The Hasty Pudding's clubhouse, located in Harvard Square across from The Garage.
The Hasty Pudding's clubhouse, located in Harvard Square across from The Garage. By Jonathan G. Yuan
By Shera S. Avi-Yonah and Delano R. Franklin, Crimson Staff Writers

Current Hasty Pudding Theatricals members and alumni started a petition to the organization’s graduate board last month calling for the Pudding to donate the $50,000 gift it received from a charity connected to convicted sex offender Jeffrey Epstein in 2016.

Former Hasty Pudding Theatricals cast member Jacob W. Roberts ’19 first advocated for redirecting the money to anti-sex trafficking organizations on Aug. 15, according to internal emails obtained by The Crimson. Other alumni and undergraduates voiced their support in the email chain that followed and started to circulate a petition. Some suggested that Hasty Pudding members also volunteer at local nonprofits.

“The purpose of this petition is to reallocate philanthropic output received from Epstein to combatting sexual exploitation and trafficking from predators like him in our community,” the petition reads. “The funding we received at the cost of sex trafficking should go back to helping survivors in our community get the support and care they need to carry on healthy, full lives.”

Tax filings revealed that a charity organization, Gratitude America, Ltd., donated $50,000 in 2016 to the Hasty Pudding Institute of 1770 — the umbrella group comprising the Hasty Pudding Theatricals, the Hasty Pudding Club, and the Harvard Krokodiloes.

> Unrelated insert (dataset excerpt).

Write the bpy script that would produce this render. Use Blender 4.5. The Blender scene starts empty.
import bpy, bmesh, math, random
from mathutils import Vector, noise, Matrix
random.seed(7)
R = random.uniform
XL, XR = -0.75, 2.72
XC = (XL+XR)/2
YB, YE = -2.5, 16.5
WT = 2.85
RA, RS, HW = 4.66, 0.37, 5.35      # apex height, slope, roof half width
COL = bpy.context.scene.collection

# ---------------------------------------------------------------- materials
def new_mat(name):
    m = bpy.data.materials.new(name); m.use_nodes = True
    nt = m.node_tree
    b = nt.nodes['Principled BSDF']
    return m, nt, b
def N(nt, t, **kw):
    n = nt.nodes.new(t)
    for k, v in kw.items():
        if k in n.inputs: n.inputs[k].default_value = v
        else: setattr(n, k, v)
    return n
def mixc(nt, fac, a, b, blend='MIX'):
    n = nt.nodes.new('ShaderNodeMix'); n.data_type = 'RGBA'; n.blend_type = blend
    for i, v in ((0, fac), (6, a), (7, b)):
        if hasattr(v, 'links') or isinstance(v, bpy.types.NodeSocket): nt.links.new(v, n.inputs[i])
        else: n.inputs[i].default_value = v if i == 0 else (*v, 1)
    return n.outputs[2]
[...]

Epstein served as president of Gratitude America in 2014.

The Hasty Pudding Institute previously counted Epstein among its major donors. As recently as April 17, the organization’s website listed him among donors who gave more than $50,000 in 2018. He is not on the roster of 2019 donors.

Several undergraduates wrote in an internal email chain that they believe signing the petition — which is directed toward the graduate board — and engaging in volunteer work would be the best courses of action because the organization’s financial decisions are largely in the hands of its graduate board.

“Unfortunately when it comes to funds and allocations, this is something entirely out of undergraduate hands, and in the hands of [the Hasty Pudding Institute],” one email read.

“Exec could send an email to the grad board and include the form answers showing the fact that like 50+ undergrads want us to donate to sex-trafficking non-profits . . . potentially more if you toss the form over the full HPI email list,” another read.

Hasty Pudding Theatricals President Elias W. Russell ’20 did not respond to multiple requests for comment on the petition and the organization’s stance on the Epstein-linked donations.

Epstein, a billionaire investor, died by suicide last month in a Manhattan jail cell, where he was held on charges associated with the sex trafficking of minors. In a November 2018 report, the Miami Herald identified roughly 80 women who allege Epstein sexually abused them from 2001 to 2006 and uncovered a sex ring Epstein operated out of his Palm Beach, Fla. home.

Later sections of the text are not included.